= SOURCE EXCERPT =
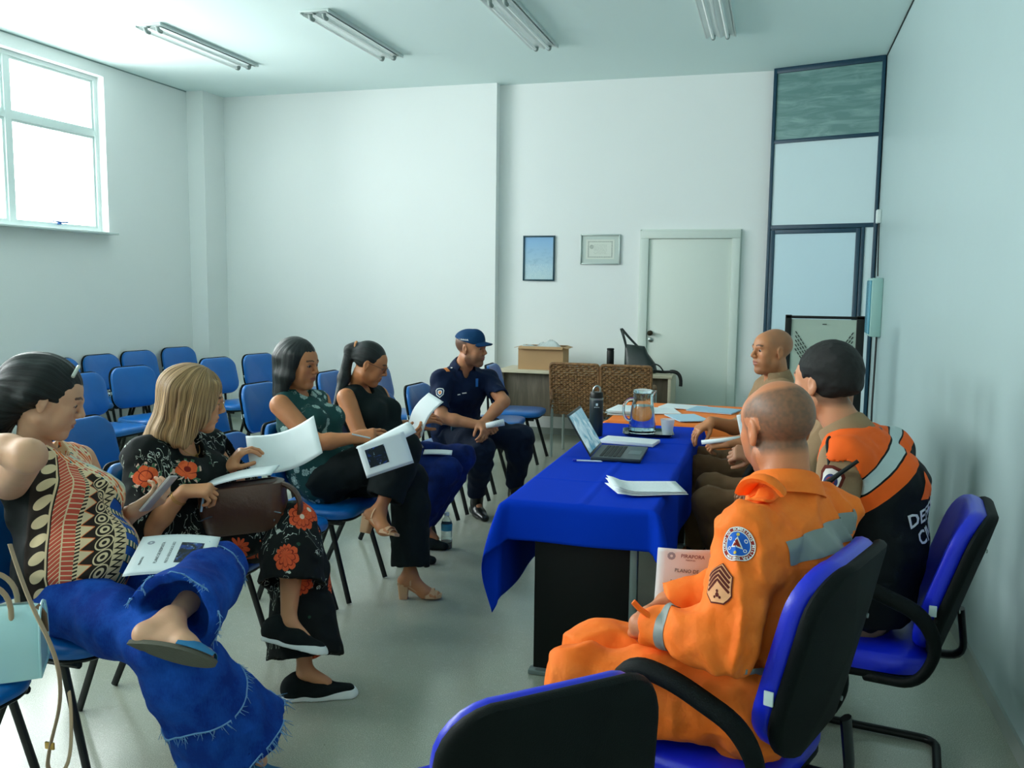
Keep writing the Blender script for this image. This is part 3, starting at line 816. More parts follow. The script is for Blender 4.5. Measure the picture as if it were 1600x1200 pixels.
# orange table
t = empty('magazine_stack', (-.93, 6.0, TZ), -.1, 'stack of magazines at the left edge of the orange table', 'magazines')
for k in range(4):
    o = MB().box((0, 0, .004+k*.008), (.22, .3, .0065), rotz([.05, -.08, .1, 0][k]), bev=.001).build('magazine', M_text if k == 3 else mat('cover_grey%d' % (k % 2), ['#c9d5d6', '#8fa3a6'][k % 2], .4), t)
for i, (x, y, r, w_, h_, m, lab) in enumerate([
    (-.72, 6.15, .3, .21, .30, M_text, 'loose printed sheet lying beside the magazine stack'),
    (-.6, 6.4, -.2, .3, .21, M_paper, 'blank white sheet at the back of the orange table'),
    (-.52, 5.86, .45, .21, .30, mat('folder_blue', '#a9cfe6', .4), 'pale blue folder on the front of the orange table'),
    (-.38, 6.3, -.25, .32, .24, mat('folder_blue_2', '#8fbdd9', .35), 'blue booklet on the right side of the orange table'),
    ]):
    b = MB(); b.box((0, 0, 0), (w_, h_, .006), bev=.001, seg=1)
    o = b.build(['sheet', 'sheet', 'folder', 'booklet'][i], m); o.location = (x, y, TZ+.005+.001*i); o.rotation_euler = (0, 0, r); tag(o, lab, ['paper', 'paper', 'folder', 'booklet'][i])
    if i == 3: MB().box((0, 0, -.0045), (w_*.98, h_*.98, .004)).build('pages', M_paper, o)
# water bottle on the floor
t = empty('water_bottle', (-1.86, 5.0, 0), 0, 'plastic water bottle with an amber base standing on the floor by the chair legs', 'bottle')
M_pet = mat('clear_plastic', '#e6f4f4', .08, .5, trans=.9, ior=1.2)
MB().lathe([(.001, 0), (.03, 0), (.034, .008), (.034, .06), (.032, .065), (.034, .07), (.034, .15), (.03, .17), (.014, .195), (.014, .205), (.001, .205)], n=28).build('bottle_body', M_pet, t)
MB().lathe([(.001, .002), (.029, .002), (.032, .01), (.032, .045), (.001, .045)], n=28).build('drink', mat('amber_drink', '#a1582a', .1, .5), t)
MB().lathe([(.0345, .115), (.0345, .155), (.0338, .156), (.0338, .114)], n=28).build('label_band', mat('bottle_label', '#3f8fae', .4), t)
MB().lathe([(.001, .205), (.0155, .205), (.0155, .222), (.001, .223)], n=20).build('cap', mat('bottle_cap', '#e4eeee', .4), t)
# white cables on a chair of the window row
b = MB(); rnd = random.Random(11)
for k in range(9):
    p = [Vector((rnd.uniform(-.12, .12), rnd.uniform(-.13, .13), rnd.uniform(.01, .13))) for _ in range(7)]
    pts = []
    for a_, b_, c_ in zip(p[:-2], p[1:-1], p[2:]):
        for i in range(6):
            q = i/6; m1 = (a_+b_)/2; m2 = (b_+c_)/2; pts.append(m1*(1-q)**2+b_*2*q*(1-q)+m2*q*q)
    b.tube(pts, .006, 6)
o = b.build('cable_bundle', mat('cable_white', '#d3dcda', .5)); o.location = (-5.88, 7.06, .478); tag(o, 'tangle of white cables on a chair by the window wall', 'cables')
# ================================================================== IMPLICIT-SURFACE MODELLER (bodies, clothes, hair)
V3 = lambda *a: np.array(a, float)
def nrm(v): v = np.asarray(v, float); return v/(np.linalg.norm(v)+1e-12)
_rs = np.random.RandomState(4); _L = _rs.rand(32, 32, 32).astype(np.float32)
def vnoise(P, s):
    """smooth value noise, s = scale (scalar or 3-vector); returns -1..1"""
    Q = P*np.asarray(s, dtype=float); i = np.floor(Q).astype(int); f = Q-i; f = f*f*(3-2*f); r = 0
    for dx in (0, 1):
        for dy in (0, 1):
            for dz in (0, 1):
                w_ = (f[..., 0] if dx else 1-f[..., 0])*(f[..., 1] if dy else 1-f[..., 1])*(f[..., 2] if dz else 1-f[..., 2])
                r = r+w_*_L[(i[..., 0]+dx) % 32, (i[..., 1]+dy) % 32, (i[..., 2]+dz) % 32]
    return r*2-1
def smin(a, b, k):
    if k <= 0: return np.minimum(a, b)
    h = np.clip(.5+.5*(b-a)/k, 0, 1); return b+(a-b)*h-k*h*(1-h)
def cap(a, b, ra, rb=None, k=.02, flat=None, op='+', tag=None):
    """tapered capsule; flat=(axis, s): widened s times along axis"""
    a = V3(*a); b = V3(*b); rb = ra if rb is None else rb
    fx = None if flat is None else (nrm(flat[0]), float(flat[1]))
    def f(P):
        pa = P-a; ba = b-a
        if fx is not None:
            ax, s_ = fx; pa = pa-(pa@ax)[..., None]*ax*(1-1/s_); ba = ba-(ba@ax)*ax*(1-1/s_)
        t = np.clip((pa@ba)/max(ba@ba, 1e-9), 0, 1)
        return np.linalg.norm(pa-t[..., None]*ba, axis=-1)-(ra+(rb-ra)*t)
    m = max(ra, rb)*(fx[1] if fx and fx[1] > 1 else 1)
    return dict(f=f, lo=np.minimum(a, b)-m, hi=np.maximum(a, b)+m, k=k, op=op)
def ell(c, r, R=None, k=.02, op='+'):
    c = V3(*c); r = V3(*r) if not np.isscalar(r) else V3(r, r, r); R = np.eye(3) if R is None else np.asarray(R, float)   # columns = axes
    def f(P):
        q = (P-c)@R; k0 = np.linalg.norm(q/r, axis=-1); k1 = np.linalg.norm(q/(r*r), axis=-1)
        return k0*(k0-1)/np.maximum(k1, 1e-6)
    m = np.abs(R)@r
    return dict(f=f, lo=c-m, hi=c+m, k=k, op=op)
def half(p, n, k=.004):
    """keep the side against n"""
    p = V3(*p); n = nrm(n)
    return dict(f=lambda P: (P-p)@n, lo=None, hi=None, k=k, op='&')
def halfball(p, n, c, r, k=.003):
    """cut away points beyond plane (p,n) but only within r of c"""
    p = V3(*p); n = nrm(n); c = V3(*c)
    return dict(f=lambda P: np.maximum(-((P-p)@n), np.linalg.norm(P-c, axis=-1)-r), lo=c-r, hi=c+r, k=k, op='-')
def comp(prims, k=.03):
    """one primitive made of others, with its own cuts"""
    plus = [q for q in prims if q['op'] == '+']; lo = np.min([q['lo'] for q in plus], 0); hi = np.max([q['hi'] for q in plus], 0)
    def f(P): return evalf(prims, P)
    return dict(f=f, lo=lo, hi=hi, k=k, op='+', sub=prims)
def evalf(prims, P, post=None):
    F = np.full(P.shape[:-1], .2)
    for q in prims:
        d = q['f'](P)
        if q['op'] == '+': F = smin(F, d, q['k'])
        elif q['op'] == '-': F = -smin(-F, d, q['k'])
        else: F = -smin(-F, -d, q['k'])
    if post is not None: F = F+post(P)
    return F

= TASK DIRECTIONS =
Extract all the data above exactly, excluding every picture.

= WRITTEN REPLY =
Keep writing the Blender script for this image. This is part 3, starting at line 816. More parts follow. The script is for Blender 4.5. Measure the picture as if it were 1600x1200 pixels.
# orange table
t = empty('magazine_stack', (-.93, 6.0, TZ), -.1, 'stack of magazines at the left edge of the orange table', 'magazines')
for k in range(4):
    o = MB().box((0, 0, .004+k*.008), (.22, .3, .0065), rotz([.05, -.08, .1, 0][k]), bev=.001).build('magazine', M_text if k == 3 else mat('cover_grey%d' % (k % 2), ['#c9d5d6', '#8fa3a6'][k % 2], .4), t)
for i, (x, y, r, w_, h_, m, lab) in enumerate([
    (-.72, 6.15, .3, .21, .30, M_text, 'loose printed sheet lying beside the magazine stack'),
    (-.6, 6.4, -.2, .3, .21, M_paper, 'blank white sheet at the back of the orange table'),
    (-.52, 5.86, .45, .21, .30, mat('folder_blue', '#a9cfe6', .4), 'pale blue folder on the front of the orange table'),
    (-.38, 6.3, -.25, .32, .24, mat('folder_blue_2', '#8fbdd9', .35), 'blue booklet on the right side of the orange table'),
    ]):
    b = MB(); b.box((0, 0, 0), (w_, h_, .006), bev=.001, seg=1)
    o = b.build(['sheet', 'sheet', 'folder', 'booklet'][i], m); o.location = (x, y, TZ+.005+.001*i); o.rotation_euler = (0, 0, r); tag(o, lab, ['paper', 'paper', 'folder', 'booklet'][i])
    if i == 3: MB().box((0, 0, -.0045), (w_*.98, h_*.98, .004)).build('pages', M_paper, o)
# water bottle on the floor
t = empty('water_bottle', (-1.86, 5.0, 0), 0, 'plastic water bottle with an amber base standing on the floor by the chair legs', 'bottle')
M_pet = mat('clear_plastic', '#e6f4f4', .08, .5, trans=.9, ior=1.2)
MB().lathe([(.001, 0), (.03, 0), (.034, .008), (.034, .06), (.032, .065), (.034, .07), (.034, .15), (.03, .17), (.014, .195), (.014, .205), (.001, .205)], n=28).build('bottle_body', M_pet, t)
MB().lathe([(.001, .002), (.029, .002), (.032, .01), (.032, .045), (.001, .045)], n=28).build('drink', mat('amber_drink', '#a1582a', .1, .5), t)
MB().lathe([(.0345, .115), (.0345, .155), (.0338, .156), (.0338, .114)], n=28).build('label_band', mat('bottle_label', '#3f8fae', .4), t)
MB().lathe([(.001, .205), (.0155, .205), (.0155, .222), (.001, .223)], n=20).build('cap', mat('bottle_cap', '#e4eeee', .4), t)
# white cables on a chair of the window row
b = MB(); rnd = random.Random(11)
for k in range(9):
    p = [Vector((rnd.uniform(-.12, .12), rnd.uniform(-.13, .13), rnd.uniform(.01, .13))) for _ in range(7)]
    pts = []
    for a_, b_, c_ in zip(p[:-2], p[1:-1], p[2:]):
        for i in range(6):
            q = i/6; m1 = (a_+b_)/2; m2 = (b_+c_)/2; pts.append(m1*(1-q)**2+b_*2*q*(1-q)+m2*q*q)
    b.tube(pts, .006, 6)
o = b.build('cable_bundle', mat('cable_white', '#d3dcda', .5)); o.location = (-5.88, 7.06, .478); tag(o, 'tangle of white cables on a chair by the window wall', 'cables')
# ================================================================== IMPLICIT-SURFACE MODELLER (bodies, clothes, hair)
V3 = lambda *a: np.array(a, float)
def nrm(v): v = np.asarray(v, float); return v/(np.linalg.norm(v)+1e-12)
_rs = np.random.RandomState(4); _L = _rs.rand(32, 32, 32).astype(np.float32)
def vnoise(P, s):
    """smooth value noise, s = scale (scalar or 3-vector); returns -1..1"""
    Q = P*np.asarray(s, dtype=float); i = np.floor(Q).astype(int); f = Q-i; f = f*f*(3-2*f); r = 0
    for dx in (0, 1):
        for dy in (0, 1):
            for dz in (0, 1):
                w_ = (f[..., 0] if dx else 1-f[..., 0])*(f[..., 1] if dy else 1-f[..., 1])*(f[..., 2] if dz else 1-f[..., 2])
                r = r+w_*_L[(i[..., 0]+dx) % 32, (i[..., 1]+dy) % 32, (i[..., 2]+dz) % 32]
    return r*2-1
def smin(a, b, k):
    if k <= 0: return np.minimum(a, b)
    h = np.clip(.5+.5*(b-a)/k, 0, 1); return b+(a-b)*h-k*h*(1-h)
def cap(a, b, ra, rb=None, k=.02, flat=None, op='+', tag=None):
    """tapered capsule; flat=(axis, s): widened s times along axis"""
    a = V3(*a); b = V3(*b); rb = ra if rb is None else rb
    fx = None if flat is None else (nrm(flat[0]), float(flat[1]))
    def f(P):
        pa = P-a; ba = b-a
        if fx is not None:
            ax, s_ = fx; pa = pa-(pa@ax)[..., None]*ax*(1-1/s_); ba = ba-(ba@ax)*ax*(1-1/s_)
        t = np.clip((pa@ba)/max(ba@ba, 1e-9), 0, 1)
        return np.linalg.norm(pa-t[..., None]*ba, axis=-1)-(ra+(rb-ra)*t)
    m = max(ra, rb)*(fx[1] if fx and fx[1] > 1 else 1)
    return dict(f=f, lo=np.minimum(a, b)-m, hi=np.maximum(a, b)+m, k=k, op=op)
def ell(c, r, R=None, k=.02, op='+'):
    c = V3(*c); r = V3(*r) if not np.isscalar(r) else V3(r, r, r); R = np.eye(3) if R is None else np.asarray(R, float)   # columns = axes
    def f(P):
        q = (P-c)@R; k0 = np.linalg.norm(q/r, axis=-1); k1 = np.linalg.norm(q/(r*r), axis=-1)
        return k0*(k0-1)/np.maximum(k1, 1e-6)
    m = np.abs(R)@r
    return dict(f=f, lo=c-m, hi=c+m, k=k, op=op)
def half(p, n, k=.004):
    """keep the side against n"""
    p = V3(*p); n = nrm(n)
    return dict(f=lambda P: (P-p)@n, lo=None, hi=None, k=k, op='&')
def halfball(p, n, c, r, k=.003):
    """cut away points beyond plane (p,n) but only within r of c"""
    p = V3(*p); n = nrm(n); c = V3(*c)
    return dict(f=lambda P: np.maximum(-((P-p)@n), np.linalg.norm(P-c, axis=-1)-r), lo=c-r, hi=c+r, k=k, op='-')
def comp(prims, k=.03):
    """one primitive made of others, with its own cuts"""
    plus = [q for q in prims if q['op'] == '+']; lo = np.min([q['lo'] for q in plus], 0); hi = np.max([q['hi'] for q in plus], 0)
    def f(P): return evalf(prims, P)
    return dict(f=f, lo=lo, hi=hi, k=k, op='+', sub=prims)
def evalf(prims, P, post=None):
    F = np.full(P.shape[:-1], .2)
    for q in prims:
        d = q['f'](P)
        if q['op'] == '+': F = smin(F, d, q['k'])
        elif q['op'] == '-': F = -smin(-F, d, q['k'])
        else: F = -smin(-F, -d, q['k'])
    if post is not None: F = F+post(P)
    return F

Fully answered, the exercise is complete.